## START
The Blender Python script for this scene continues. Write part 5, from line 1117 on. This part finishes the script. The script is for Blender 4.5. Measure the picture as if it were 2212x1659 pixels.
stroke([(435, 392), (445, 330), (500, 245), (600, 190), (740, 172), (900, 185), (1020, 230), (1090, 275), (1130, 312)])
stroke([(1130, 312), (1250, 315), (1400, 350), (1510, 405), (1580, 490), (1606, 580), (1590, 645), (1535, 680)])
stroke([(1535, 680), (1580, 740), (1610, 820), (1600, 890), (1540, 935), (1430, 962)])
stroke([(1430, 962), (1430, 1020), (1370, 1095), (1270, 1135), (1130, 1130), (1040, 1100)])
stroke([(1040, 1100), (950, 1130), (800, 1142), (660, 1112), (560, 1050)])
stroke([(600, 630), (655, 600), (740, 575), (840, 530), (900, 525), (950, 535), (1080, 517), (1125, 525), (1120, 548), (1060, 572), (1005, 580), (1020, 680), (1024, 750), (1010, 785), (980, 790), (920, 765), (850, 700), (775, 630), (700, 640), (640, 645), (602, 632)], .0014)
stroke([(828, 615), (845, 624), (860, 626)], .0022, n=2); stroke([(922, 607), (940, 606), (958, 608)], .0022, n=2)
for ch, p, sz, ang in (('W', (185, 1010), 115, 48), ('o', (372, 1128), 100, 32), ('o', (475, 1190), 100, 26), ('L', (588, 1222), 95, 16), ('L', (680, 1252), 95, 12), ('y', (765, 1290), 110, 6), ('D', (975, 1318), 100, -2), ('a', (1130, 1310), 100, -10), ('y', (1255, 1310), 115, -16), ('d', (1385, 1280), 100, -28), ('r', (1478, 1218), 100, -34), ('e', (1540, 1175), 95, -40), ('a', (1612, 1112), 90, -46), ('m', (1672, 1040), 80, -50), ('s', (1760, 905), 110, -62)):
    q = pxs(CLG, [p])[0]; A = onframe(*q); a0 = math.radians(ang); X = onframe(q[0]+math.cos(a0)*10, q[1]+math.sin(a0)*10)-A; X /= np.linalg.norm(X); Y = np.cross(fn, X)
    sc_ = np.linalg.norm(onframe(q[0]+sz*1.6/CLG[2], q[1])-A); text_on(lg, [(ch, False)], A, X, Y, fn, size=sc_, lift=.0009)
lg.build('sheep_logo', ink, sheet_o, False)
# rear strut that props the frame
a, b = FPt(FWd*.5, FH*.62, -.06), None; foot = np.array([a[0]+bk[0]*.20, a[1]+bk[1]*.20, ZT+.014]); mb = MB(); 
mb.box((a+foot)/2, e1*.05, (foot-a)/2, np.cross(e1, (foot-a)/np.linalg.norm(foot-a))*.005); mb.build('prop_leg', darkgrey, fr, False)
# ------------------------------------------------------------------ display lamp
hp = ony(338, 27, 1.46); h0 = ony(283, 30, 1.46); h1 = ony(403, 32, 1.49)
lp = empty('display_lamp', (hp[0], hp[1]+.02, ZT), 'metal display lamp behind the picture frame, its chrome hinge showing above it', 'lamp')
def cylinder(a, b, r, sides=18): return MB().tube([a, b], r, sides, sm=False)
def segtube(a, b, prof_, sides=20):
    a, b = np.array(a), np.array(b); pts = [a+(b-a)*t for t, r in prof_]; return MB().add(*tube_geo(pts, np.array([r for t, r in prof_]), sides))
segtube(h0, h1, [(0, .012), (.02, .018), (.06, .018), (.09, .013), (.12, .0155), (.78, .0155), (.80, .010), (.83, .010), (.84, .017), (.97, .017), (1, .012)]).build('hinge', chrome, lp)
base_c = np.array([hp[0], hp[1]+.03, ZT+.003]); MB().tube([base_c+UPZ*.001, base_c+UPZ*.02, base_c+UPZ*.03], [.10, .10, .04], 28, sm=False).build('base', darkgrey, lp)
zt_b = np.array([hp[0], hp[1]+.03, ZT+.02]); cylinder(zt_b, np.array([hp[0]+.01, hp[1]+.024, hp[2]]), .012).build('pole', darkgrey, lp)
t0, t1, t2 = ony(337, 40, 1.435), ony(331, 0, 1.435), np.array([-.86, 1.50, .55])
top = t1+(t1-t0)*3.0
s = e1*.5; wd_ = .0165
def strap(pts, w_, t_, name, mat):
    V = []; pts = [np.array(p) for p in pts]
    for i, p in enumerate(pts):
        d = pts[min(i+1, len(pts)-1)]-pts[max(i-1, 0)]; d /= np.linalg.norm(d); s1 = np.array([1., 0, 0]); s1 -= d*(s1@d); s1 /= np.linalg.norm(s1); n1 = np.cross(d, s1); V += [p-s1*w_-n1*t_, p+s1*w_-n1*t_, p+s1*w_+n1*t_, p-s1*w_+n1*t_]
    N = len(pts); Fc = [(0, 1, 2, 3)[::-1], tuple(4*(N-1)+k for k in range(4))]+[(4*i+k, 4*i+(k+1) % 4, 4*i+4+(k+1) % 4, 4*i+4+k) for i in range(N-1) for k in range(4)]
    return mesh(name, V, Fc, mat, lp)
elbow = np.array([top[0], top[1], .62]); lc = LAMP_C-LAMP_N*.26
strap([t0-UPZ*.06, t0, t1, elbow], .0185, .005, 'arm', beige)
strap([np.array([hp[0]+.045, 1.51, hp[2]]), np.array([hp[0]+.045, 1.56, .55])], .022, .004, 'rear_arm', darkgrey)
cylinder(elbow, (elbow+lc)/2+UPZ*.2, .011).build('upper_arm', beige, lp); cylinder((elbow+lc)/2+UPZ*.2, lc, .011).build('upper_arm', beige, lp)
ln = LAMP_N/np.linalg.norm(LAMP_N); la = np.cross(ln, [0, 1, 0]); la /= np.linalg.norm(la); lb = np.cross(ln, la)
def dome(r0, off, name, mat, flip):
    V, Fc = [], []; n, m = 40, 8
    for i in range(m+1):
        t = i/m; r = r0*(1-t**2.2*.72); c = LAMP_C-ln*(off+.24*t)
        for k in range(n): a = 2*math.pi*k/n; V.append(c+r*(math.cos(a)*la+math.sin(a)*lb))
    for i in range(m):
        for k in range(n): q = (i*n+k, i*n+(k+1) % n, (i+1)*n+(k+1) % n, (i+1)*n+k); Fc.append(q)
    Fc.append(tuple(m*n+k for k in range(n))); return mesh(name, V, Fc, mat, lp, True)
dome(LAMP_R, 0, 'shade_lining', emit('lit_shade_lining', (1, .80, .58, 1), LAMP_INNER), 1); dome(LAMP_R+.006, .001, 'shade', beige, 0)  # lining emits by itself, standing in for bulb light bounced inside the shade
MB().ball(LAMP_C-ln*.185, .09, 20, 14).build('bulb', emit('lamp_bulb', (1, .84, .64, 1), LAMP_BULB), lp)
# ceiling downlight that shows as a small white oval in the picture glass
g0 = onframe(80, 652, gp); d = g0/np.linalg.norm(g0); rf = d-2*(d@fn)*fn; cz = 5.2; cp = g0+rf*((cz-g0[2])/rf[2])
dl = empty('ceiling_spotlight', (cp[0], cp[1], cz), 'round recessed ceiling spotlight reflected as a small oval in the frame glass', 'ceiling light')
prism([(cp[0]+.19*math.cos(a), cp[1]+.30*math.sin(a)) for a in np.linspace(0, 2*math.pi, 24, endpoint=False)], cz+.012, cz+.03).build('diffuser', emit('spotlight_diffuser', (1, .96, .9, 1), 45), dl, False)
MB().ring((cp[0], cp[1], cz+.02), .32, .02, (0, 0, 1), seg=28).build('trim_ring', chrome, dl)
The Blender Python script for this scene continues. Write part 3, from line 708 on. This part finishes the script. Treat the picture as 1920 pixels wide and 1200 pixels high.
## END
> **WHAT YOU WILL DO**
Your task is to repeat the data exactly, with nothing left out.

> **RESPONSE TO THIS TASK**
The Blender Python script for this scene continues. Write part 5, from line 1117 on. This part finishes the script. The script is for Blender 4.5. Measure the picture as if it were 2212x1659 pixels.
stroke([(435, 392), (445, 330), (500, 245), (600, 190), (740, 172), (900, 185), (1020, 230), (1090, 275), (1130, 312)])
stroke([(1130, 312), (1250, 315), (1400, 350), (1510, 405), (1580, 490), (1606, 580), (1590, 645), (1535, 680)])
stroke([(1535, 680), (1580, 740), (1610, 820), (1600, 890), (1540, 935), (1430, 962)])
stroke([(1430, 962), (1430, 1020), (1370, 1095), (1270, 1135), (1130, 1130), (1040, 1100)])
stroke([(1040, 1100), (950, 1130), (800, 1142), (660, 1112), (560, 1050)])
stroke([(600, 630), (655, 600), (740, 575), (840, 530), (900, 525), (950, 535), (1080, 517), (1125, 525), (1120, 548), (1060, 572), (1005, 580), (1020, 680), (1024, 750), (1010, 785), (980, 790), (920, 765), (850, 700), (775, 630), (700, 640), (640, 645), (602, 632)], .0014)
stroke([(828, 615), (845, 624), (860, 626)], .0022, n=2); stroke([(922, 607), (940, 606), (958, 608)], .0022, n=2)
for ch, p, sz, ang in (('W', (185, 1010), 115, 48), ('o', (372, 1128), 100, 32), ('o', (475, 1190), 100, 26), ('L', (588, 1222), 95, 16), ('L', (680, 1252), 95, 12), ('y', (765, 1290), 110, 6), ('D', (975, 1318), 100, -2), ('a', (1130, 1310), 100, -10), ('y', (1255, 1310), 115, -16), ('d', (1385, 1280), 100, -28), ('r', (1478, 1218), 100, -34), ('e', (1540, 1175), 95, -40), ('a', (1612, 1112), 90, -46), ('m', (1672, 1040), 80, -50), ('s', (1760, 905), 110, -62)):
    q = pxs(CLG, [p])[0]; A = onframe(*q); a0 = math.radians(ang); X = onframe(q[0]+math.cos(a0)*10, q[1]+math.sin(a0)*10)-A; X /= np.linalg.norm(X); Y = np.cross(fn, X)
    sc_ = np.linalg.norm(onframe(q[0]+sz*1.6/CLG[2], q[1])-A); text_on(lg, [(ch, False)], A, X, Y, fn, size=sc_, lift=.0009)
lg.build('sheep_logo', ink, sheet_o, False)
# rear strut that props the frame
a, b = FPt(FWd*.5, FH*.62, -.06), None; foot = np.array([a[0]+bk[0]*.20, a[1]+bk[1]*.20, ZT+.014]); mb = MB(); 
mb.box((a+foot)/2, e1*.05, (foot-a)/2, np.cross(e1, (foot-a)/np.linalg.norm(foot-a))*.005); mb.build('prop_leg', darkgrey, fr, False)
# ------------------------------------------------------------------ display lamp
hp = ony(338, 27, 1.46); h0 = ony(283, 30, 1.46); h1 = ony(403, 32, 1.49)
lp = empty('display_lamp', (hp[0], hp[1]+.02, ZT), 'metal display lamp behind the picture frame, its chrome hinge showing above it', 'lamp')
def cylinder(a, b, r, sides=18): return MB().tube([a, b], r, sides, sm=False)
def segtube(a, b, prof_, sides=20):
    a, b = np.array(a), np.array(b); pts = [a+(b-a)*t for t, r in prof_]; return MB().add(*tube_geo(pts, np.array([r for t, r in prof_]), sides))
segtube(h0, h1, [(0, .012), (.02, .018), (.06, .018), (.09, .013), (.12, .0155), (.78, .0155), (.80, .010), (.83, .010), (.84, .017), (.97, .017), (1, .012)]).build('hinge', chrome, lp)
base_c = np.array([hp[0], hp[1]+.03, ZT+.003]); MB().tube([base_c+UPZ*.001, base_c+UPZ*.02, base_c+UPZ*.03], [.10, .10, .04], 28, sm=False).build('base', darkgrey, lp)
zt_b = np.array([hp[0], hp[1]+.03, ZT+.02]); cylinder(zt_b, np.array([hp[0]+.01, hp[1]+.024, hp[2]]), .012).build('pole', darkgrey, lp)
t0, t1, t2 = ony(337, 40, 1.435), ony(331, 0, 1.435), np.array([-.86, 1.50, .55])
top = t1+(t1-t0)*3.0
s = e1*.5; wd_ = .0165
def strap(pts, w_, t_, name, mat):
    V = []; pts = [np.array(p) for p in pts]
    for i, p in enumerate(pts):
        d = pts[min(i+1, len(pts)-1)]-pts[max(i-1, 0)]; d /= np.linalg.norm(d); s1 = np.array([1., 0, 0]); s1 -= d*(s1@d); s1 /= np.linalg.norm(s1); n1 = np.cross(d, s1); V += [p-s1*w_-n1*t_, p+s1*w_-n1*t_, p+s1*w_+n1*t_, p-s1*w_+n1*t_]
    N = len(pts); Fc = [(0, 1, 2, 3)[::-1], tuple(4*(N-1)+k for k in range(4))]+[(4*i+k, 4*i+(k+1) % 4, 4*i+4+(k+1) % 4, 4*i+4+k) for i in range(N-1) for k in range(4)]
    return mesh(name, V, Fc, mat, lp)
elbow = np.array([top[0], top[1], .62]); lc = LAMP_C-LAMP_N*.26
strap([t0-UPZ*.06, t0, t1, elbow], .0185, .005, 'arm', beige)
strap([np.array([hp[0]+.045, 1.51, hp[2]]), np.array([hp[0]+.045, 1.56, .55])], .022, .004, 'rear_arm', darkgrey)
cylinder(elbow, (elbow+lc)/2+UPZ*.2, .011).build('upper_arm', beige, lp); cylinder((elbow+lc)/2+UPZ*.2, lc, .011).build('upper_arm', beige, lp)
ln = LAMP_N/np.linalg.norm(LAMP_N); la = np.cross(ln, [0, 1, 0]); la /= np.linalg.norm(la); lb = np.cross(ln, la)
def dome(r0, off, name, mat, flip):
    V, Fc = [], []; n, m = 40, 8
    for i in range(m+1):
        t = i/m; r = r0*(1-t**2.2*.72); c = LAMP_C-ln*(off+.24*t)
        for k in range(n): a = 2*math.pi*k/n; V.append(c+r*(math.cos(a)*la+math.sin(a)*lb))
    for i in range(m):
        for k in range(n): q = (i*n+k, i*n+(k+1) % n, (i+1)*n+(k+1) % n, (i+1)*n+k); Fc.append(q)
    Fc.append(tuple(m*n+k for k in range(n))); return mesh(name, V, Fc, mat, lp, True)
dome(LAMP_R, 0, 'shade_lining', emit('lit_shade_lining', (1, .80, .58, 1), LAMP_INNER), 1); dome(LAMP_R+.006, .001, 'shade', beige, 0)  # lining emits by itself, standing in for bulb light bounced inside the shade
MB().ball(LAMP_C-ln*.185, .09, 20, 14).build('bulb', emit('lamp_bulb', (1, .84, .64, 1), LAMP_BULB), lp)
# ceiling downlight that shows as a small white oval in the picture glass
g0 = onframe(80, 652, gp); d = g0/np.linalg.norm(g0); rf = d-2*(d@fn)*fn; cz = 5.2; cp = g0+rf*((cz-g0[2])/rf[2])
dl = empty('ceiling_spotlight', (cp[0], cp[1], cz), 'round recessed ceiling spotlight reflected as a small oval in the frame glass', 'ceiling light')
prism([(cp[0]+.19*math.cos(a), cp[1]+.30*math.sin(a)) for a in np.linspace(0, 2*math.pi, 24, endpoint=False)], cz+.012, cz+.03).build('diffuser', emit('spotlight_diffuser', (1, .96, .9, 1), 45), dl, False)
MB().ring((cp[0], cp[1], cz+.02), .32, .02, (0, 0, 1), seg=28).build('trim_ring', chrome, dl)
The Blender Python script for this scene continues. Write part 3, from line 708 on. This part finishes the script. Treat the picture as 1920 pixels wide and 1200 pixels high.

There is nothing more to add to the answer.